▸ REQUIREMENT:
Take the records below and print them verbatim up to and including the line that carries "for bx, by in".

[Scenes as source code]
_ _ _
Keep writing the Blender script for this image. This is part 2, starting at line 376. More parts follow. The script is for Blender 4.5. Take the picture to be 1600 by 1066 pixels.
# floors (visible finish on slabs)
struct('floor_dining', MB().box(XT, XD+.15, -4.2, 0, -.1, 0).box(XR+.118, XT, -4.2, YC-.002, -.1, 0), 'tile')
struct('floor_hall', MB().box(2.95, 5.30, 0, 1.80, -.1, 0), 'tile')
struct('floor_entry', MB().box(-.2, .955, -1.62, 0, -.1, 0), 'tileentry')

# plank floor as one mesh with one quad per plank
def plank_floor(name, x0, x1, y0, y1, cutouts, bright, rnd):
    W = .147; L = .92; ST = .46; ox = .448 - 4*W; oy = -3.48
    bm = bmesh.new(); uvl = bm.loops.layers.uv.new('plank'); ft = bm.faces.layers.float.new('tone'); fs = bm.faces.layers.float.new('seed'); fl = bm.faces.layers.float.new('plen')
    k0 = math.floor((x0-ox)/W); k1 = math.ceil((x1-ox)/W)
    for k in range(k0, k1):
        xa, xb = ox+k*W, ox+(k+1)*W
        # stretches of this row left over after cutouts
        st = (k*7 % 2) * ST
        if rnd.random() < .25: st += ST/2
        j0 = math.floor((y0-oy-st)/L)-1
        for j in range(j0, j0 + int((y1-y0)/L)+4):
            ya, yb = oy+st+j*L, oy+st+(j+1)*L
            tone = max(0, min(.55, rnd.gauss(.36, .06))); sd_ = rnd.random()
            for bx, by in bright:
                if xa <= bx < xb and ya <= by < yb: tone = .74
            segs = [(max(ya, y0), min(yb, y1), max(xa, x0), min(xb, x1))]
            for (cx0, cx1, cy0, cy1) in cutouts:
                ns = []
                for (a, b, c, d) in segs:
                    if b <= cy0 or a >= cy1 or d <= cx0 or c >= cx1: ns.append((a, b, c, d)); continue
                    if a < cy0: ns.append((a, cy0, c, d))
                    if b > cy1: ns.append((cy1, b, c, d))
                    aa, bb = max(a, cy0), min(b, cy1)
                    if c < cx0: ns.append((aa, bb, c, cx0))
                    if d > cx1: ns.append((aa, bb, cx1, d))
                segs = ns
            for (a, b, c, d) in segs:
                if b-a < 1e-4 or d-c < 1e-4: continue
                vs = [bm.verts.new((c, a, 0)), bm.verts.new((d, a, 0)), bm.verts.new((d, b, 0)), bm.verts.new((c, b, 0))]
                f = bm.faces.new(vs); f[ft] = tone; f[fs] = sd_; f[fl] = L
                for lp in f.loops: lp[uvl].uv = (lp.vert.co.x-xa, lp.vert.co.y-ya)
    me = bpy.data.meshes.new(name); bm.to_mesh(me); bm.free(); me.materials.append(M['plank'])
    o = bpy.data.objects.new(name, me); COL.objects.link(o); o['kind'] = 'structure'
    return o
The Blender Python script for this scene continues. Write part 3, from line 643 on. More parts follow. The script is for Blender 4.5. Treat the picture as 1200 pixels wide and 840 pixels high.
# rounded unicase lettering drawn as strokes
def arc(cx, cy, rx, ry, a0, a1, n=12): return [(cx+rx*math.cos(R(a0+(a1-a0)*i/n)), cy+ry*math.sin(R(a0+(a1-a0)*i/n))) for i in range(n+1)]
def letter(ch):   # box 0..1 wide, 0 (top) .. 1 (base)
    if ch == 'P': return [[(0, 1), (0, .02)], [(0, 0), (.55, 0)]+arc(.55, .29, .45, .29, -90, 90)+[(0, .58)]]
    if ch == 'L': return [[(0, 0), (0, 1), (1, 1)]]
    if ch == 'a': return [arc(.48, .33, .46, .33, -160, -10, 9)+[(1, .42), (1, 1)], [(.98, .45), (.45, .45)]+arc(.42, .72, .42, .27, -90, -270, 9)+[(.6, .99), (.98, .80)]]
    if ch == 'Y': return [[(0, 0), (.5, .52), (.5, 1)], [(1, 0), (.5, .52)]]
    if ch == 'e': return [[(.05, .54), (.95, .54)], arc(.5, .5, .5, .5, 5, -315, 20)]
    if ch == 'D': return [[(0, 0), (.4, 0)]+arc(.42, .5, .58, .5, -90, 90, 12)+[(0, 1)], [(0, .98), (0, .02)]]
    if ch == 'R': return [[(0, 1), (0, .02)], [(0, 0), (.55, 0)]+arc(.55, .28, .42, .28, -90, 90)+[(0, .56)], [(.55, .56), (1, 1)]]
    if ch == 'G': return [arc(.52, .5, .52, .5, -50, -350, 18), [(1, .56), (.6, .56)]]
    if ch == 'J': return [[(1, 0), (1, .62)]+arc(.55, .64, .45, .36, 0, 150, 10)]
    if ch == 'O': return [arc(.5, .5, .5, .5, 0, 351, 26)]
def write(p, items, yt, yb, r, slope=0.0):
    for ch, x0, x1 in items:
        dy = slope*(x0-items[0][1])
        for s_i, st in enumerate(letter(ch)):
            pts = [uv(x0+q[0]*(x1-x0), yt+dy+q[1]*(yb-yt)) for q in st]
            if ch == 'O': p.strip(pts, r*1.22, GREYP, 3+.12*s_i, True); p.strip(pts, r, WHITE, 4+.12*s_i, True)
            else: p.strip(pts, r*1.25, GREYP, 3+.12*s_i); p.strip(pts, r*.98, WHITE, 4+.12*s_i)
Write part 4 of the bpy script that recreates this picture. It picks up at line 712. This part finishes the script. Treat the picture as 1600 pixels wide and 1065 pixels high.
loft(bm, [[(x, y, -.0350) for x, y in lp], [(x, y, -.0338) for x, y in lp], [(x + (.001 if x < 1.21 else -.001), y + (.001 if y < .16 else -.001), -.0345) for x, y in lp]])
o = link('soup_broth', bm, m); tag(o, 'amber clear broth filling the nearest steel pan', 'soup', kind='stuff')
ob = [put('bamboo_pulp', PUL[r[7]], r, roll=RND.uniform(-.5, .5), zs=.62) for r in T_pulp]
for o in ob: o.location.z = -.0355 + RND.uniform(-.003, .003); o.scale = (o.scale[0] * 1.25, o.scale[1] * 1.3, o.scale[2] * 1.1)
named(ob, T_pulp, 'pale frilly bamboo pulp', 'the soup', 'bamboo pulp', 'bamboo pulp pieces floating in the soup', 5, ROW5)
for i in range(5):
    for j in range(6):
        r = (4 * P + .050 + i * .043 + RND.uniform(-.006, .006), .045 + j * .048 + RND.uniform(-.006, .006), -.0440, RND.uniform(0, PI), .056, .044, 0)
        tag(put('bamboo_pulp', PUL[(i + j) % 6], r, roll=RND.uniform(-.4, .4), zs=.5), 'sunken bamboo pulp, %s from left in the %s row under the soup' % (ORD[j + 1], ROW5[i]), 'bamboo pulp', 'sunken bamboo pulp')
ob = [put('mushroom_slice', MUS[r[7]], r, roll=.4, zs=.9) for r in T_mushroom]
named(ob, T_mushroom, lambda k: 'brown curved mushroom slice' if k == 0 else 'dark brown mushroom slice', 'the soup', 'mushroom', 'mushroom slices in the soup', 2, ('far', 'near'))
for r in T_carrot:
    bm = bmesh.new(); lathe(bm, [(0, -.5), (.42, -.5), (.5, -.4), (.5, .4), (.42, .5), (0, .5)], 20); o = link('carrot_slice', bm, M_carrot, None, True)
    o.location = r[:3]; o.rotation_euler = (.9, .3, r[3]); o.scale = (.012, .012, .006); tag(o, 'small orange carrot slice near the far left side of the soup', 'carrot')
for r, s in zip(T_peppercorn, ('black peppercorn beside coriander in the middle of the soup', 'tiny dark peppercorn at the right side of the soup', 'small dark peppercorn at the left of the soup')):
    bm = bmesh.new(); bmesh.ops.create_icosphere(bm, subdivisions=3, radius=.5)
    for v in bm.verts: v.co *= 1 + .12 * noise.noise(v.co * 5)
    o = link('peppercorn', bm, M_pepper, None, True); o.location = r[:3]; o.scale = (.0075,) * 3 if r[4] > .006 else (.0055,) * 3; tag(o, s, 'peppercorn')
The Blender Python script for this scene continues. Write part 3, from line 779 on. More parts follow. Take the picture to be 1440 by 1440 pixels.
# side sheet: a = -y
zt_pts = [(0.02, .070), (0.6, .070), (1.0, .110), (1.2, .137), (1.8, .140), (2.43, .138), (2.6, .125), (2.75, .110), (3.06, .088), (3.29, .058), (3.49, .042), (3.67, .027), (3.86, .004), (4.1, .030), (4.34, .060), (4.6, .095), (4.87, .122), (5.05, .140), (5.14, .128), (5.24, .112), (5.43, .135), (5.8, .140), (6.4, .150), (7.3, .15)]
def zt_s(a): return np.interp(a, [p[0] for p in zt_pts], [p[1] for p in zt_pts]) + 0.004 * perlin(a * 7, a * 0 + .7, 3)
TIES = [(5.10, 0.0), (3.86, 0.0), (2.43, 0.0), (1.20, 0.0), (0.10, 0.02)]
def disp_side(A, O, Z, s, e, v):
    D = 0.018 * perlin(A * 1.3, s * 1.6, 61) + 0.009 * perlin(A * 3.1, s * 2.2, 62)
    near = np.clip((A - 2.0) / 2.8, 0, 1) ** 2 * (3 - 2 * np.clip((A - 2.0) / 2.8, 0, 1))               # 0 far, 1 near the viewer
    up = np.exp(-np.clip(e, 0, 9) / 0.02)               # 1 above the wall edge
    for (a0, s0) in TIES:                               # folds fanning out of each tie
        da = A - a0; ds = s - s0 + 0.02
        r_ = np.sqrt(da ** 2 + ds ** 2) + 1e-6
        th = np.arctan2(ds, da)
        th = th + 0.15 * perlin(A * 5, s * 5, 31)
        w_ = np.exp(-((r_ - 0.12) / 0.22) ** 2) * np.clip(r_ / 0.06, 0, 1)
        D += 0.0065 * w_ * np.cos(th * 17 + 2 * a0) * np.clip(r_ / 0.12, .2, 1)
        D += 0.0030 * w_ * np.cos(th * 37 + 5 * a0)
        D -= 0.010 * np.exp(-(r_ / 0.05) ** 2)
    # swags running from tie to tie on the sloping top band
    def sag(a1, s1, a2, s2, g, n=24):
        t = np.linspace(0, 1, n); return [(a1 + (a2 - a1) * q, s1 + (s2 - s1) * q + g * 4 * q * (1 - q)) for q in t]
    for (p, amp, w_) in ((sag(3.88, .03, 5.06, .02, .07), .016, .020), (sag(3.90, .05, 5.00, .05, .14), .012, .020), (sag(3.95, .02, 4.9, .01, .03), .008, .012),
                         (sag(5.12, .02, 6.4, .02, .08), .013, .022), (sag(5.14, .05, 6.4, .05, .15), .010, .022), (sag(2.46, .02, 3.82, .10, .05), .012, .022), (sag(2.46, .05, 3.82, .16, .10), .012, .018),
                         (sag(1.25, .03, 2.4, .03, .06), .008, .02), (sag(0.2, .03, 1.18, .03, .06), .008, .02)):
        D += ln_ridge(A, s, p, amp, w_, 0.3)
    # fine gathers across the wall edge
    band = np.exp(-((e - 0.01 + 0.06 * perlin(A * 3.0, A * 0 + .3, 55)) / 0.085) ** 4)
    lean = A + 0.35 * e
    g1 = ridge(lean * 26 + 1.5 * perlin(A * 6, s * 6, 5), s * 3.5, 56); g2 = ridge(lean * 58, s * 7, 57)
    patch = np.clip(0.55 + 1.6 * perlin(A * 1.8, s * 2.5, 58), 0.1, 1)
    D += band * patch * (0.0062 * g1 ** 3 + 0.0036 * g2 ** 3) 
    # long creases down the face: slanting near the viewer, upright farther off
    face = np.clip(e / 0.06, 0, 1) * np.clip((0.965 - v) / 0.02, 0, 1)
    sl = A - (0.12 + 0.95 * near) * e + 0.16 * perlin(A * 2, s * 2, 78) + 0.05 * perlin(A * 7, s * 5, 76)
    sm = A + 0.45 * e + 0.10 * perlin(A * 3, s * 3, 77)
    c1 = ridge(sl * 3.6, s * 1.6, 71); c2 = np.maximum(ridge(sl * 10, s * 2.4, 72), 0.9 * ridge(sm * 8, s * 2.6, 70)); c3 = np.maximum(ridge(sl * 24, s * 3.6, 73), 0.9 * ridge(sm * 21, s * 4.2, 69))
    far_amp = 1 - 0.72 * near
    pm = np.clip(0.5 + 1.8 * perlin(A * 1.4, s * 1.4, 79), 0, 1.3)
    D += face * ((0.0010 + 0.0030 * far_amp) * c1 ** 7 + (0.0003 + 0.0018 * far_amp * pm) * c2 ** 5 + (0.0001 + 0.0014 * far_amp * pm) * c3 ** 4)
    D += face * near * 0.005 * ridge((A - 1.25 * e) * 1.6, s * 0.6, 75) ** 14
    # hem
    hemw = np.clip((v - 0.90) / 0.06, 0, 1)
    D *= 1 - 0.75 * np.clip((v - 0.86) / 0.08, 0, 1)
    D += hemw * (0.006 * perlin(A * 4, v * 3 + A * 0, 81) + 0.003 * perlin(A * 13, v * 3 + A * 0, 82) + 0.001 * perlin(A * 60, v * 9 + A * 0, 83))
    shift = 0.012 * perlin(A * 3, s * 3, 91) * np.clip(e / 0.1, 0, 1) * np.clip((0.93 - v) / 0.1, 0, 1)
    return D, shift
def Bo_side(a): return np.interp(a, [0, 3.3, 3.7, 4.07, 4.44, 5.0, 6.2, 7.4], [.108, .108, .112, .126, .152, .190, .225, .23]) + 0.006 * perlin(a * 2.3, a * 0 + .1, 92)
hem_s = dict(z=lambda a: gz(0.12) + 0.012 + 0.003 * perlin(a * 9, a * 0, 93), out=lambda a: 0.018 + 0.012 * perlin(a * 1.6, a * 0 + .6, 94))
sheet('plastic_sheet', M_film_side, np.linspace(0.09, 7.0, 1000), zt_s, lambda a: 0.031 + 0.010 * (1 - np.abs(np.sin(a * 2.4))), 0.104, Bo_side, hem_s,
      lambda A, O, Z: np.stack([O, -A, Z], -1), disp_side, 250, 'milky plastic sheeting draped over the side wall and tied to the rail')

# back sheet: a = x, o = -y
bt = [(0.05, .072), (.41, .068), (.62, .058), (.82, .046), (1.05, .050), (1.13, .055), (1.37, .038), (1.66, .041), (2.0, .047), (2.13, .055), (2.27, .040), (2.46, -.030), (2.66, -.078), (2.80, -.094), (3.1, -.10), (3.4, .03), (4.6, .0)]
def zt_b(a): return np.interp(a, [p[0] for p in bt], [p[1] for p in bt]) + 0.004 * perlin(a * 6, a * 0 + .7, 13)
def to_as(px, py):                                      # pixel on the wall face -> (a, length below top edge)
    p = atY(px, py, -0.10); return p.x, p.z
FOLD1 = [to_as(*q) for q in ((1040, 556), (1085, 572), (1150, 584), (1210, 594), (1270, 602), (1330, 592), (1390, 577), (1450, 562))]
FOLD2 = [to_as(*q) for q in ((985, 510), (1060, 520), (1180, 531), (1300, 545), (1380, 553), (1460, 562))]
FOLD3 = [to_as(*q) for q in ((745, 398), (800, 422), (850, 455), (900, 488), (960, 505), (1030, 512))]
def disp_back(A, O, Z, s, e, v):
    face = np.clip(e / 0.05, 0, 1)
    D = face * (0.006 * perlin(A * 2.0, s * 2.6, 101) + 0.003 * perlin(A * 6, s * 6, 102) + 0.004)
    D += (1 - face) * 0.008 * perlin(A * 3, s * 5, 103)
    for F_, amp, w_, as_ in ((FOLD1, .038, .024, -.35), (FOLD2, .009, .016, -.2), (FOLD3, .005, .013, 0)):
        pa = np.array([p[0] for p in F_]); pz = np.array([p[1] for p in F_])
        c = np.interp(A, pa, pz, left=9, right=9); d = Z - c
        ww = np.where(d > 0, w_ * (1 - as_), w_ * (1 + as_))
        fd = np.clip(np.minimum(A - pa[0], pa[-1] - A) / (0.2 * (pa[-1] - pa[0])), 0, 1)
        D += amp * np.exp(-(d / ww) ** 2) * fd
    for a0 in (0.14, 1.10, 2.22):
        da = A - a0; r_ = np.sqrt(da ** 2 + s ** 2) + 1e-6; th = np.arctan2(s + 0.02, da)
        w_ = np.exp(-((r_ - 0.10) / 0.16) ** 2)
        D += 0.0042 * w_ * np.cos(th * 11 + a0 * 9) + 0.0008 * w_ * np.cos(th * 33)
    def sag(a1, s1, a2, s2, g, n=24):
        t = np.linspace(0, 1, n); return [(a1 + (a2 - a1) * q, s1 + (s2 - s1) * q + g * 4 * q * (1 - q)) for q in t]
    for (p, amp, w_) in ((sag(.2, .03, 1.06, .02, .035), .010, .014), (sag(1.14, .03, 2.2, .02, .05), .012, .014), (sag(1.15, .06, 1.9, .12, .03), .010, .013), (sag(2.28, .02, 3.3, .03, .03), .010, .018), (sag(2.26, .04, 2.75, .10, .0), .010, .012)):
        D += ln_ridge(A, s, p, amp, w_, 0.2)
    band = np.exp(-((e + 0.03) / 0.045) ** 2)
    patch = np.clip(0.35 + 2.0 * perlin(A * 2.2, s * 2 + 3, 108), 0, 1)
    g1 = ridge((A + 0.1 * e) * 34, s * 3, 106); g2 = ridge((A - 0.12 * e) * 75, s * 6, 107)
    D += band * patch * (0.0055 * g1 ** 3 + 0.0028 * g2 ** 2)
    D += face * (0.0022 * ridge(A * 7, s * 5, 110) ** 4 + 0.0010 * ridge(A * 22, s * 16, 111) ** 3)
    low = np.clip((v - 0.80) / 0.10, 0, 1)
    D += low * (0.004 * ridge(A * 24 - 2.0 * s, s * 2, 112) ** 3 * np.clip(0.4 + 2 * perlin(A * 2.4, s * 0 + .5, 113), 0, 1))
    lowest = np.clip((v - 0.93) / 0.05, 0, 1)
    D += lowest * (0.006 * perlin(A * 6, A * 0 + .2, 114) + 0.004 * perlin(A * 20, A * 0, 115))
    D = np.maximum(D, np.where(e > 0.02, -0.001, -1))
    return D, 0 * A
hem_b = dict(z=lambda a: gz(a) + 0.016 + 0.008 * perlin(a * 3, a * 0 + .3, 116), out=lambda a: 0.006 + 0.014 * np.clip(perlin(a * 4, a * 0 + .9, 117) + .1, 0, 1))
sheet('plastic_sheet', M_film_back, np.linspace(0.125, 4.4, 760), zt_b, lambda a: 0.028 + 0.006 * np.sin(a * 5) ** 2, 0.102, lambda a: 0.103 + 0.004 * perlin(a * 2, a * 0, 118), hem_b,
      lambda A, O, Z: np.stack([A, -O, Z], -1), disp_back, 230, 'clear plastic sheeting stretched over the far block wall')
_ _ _
▸ WORKED SOLUTION:
Keep writing the Blender script for this image. This is part 2, starting at line 376. More parts follow. The script is for Blender 4.5. Take the picture to be 1600 by 1066 pixels.
# floors (visible finish on slabs)
struct('floor_dining', MB().box(XT, XD+.15, -4.2, 0, -.1, 0).box(XR+.118, XT, -4.2, YC-.002, -.1, 0), 'tile')
struct('floor_hall', MB().box(2.95, 5.30, 0, 1.80, -.1, 0), 'tile')
struct('floor_entry', MB().box(-.2, .955, -1.62, 0, -.1, 0), 'tileentry')

# plank floor as one mesh with one quad per plank
def plank_floor(name, x0, x1, y0, y1, cutouts, bright, rnd):
    W = .147; L = .92; ST = .46; ox = .448 - 4*W; oy = -3.48
    bm = bmesh.new(); uvl = bm.loops.layers.uv.new('plank'); ft = bm.faces.layers.float.new('tone'); fs = bm.faces.layers.float.new('seed'); fl = bm.faces.layers.float.new('plen')
    k0 = math.floor((x0-ox)/W); k1 = math.ceil((x1-ox)/W)
    for k in range(k0, k1):
        xa, xb = ox+k*W, ox+(k+1)*W
        # stretches of this row left over after cutouts
        st = (k*7 % 2) * ST
        if rnd.random() < .25: st += ST/2
        j0 = math.floor((y0-oy-st)/L)-1
        for j in range(j0, j0 + int((y1-y0)/L)+4):
            ya, yb = oy+st+j*L, oy+st+(j+1)*L
            tone = max(0, min(.55, rnd.gauss(.36, .06))); sd_ = rnd.random()
            for bx, by in bright:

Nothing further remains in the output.